El libro de los amores encontrados en la calle, el de las letras buenas y malas, de los retratos, las religiones, los redondeles, los blisters: cada ejemplar de esta biblioteca es poético y genuino, es una invitación a husmear en lo pequeño, en lo mínimo, en historias tan desconocidas como personales.
«Alud» se titula la propuesta de Romina Orazi, una inmensidad de tierra que llega casi hasta el techo, que la artista cuida y riega cada día -ya asoman las primeros tallos verdes- hasta lograr convertirla en un manto de pasto. «Las lombrices de tierra se toman su tiempo: hagamos lo mismo», escribió alguien sobre la pared contigua.
En línea con la botánica, el artista Fernando Brizuela presenta «Flor Prohibida», una instalación de casas de cristal como invernaderos de plantas estimulantes y alucinógenas, entre ellos el peyote, el cactus San Pedro, la hoja de coca o el Floripondio, que acompaña con talleres de cultivo, pintura botánica en acuarela, construcción de herbarios psicotrópicos, ciclos de música y mesas de debate.
«Una manera típica de pensar la relación de la política con el arte consiste en dar por hecho que el arte puede representar temáticas políticas de modo que sea. Pero hay otra perspectiva más interesante: pensar la política del campo del arte como lugar de trabajo. Se trata de mirar lo que el arte hace en vez de lo que muestra». La frase, escrita como una pintada sobre la pared, se puede leer casi al final del recorrido y está firmada por Colom, pero claro, no es de su autoría. Es en verdad una apropiación de una cita correspondiente a la ensayista alemana Hito Steyerl, porque aquí las obras, los espacios, y también las ideas son ocupadas para el propio uso.

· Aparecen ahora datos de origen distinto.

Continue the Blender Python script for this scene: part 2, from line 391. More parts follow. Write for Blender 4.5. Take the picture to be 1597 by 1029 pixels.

Artistas como Alejo Moguillansky, David López Mastrangelo, Elena Dahn, Jimena Croceri, Julián D’Angiolillo, Julia Cossani, Leila Córdoba, Sofía Durrieu, Sofía Mazza, Verónica Gómez y Yaya Firpo, entre muchos otros, también participan de esta gran puesta donde no hay un día igual a otro, ni tampoco un único relato, y que abre sus puertas hasta el 18 de diciembre, en Riobamba 985, de martes a domingo y feriados de 15 a 21, con entrada libre y gratuita.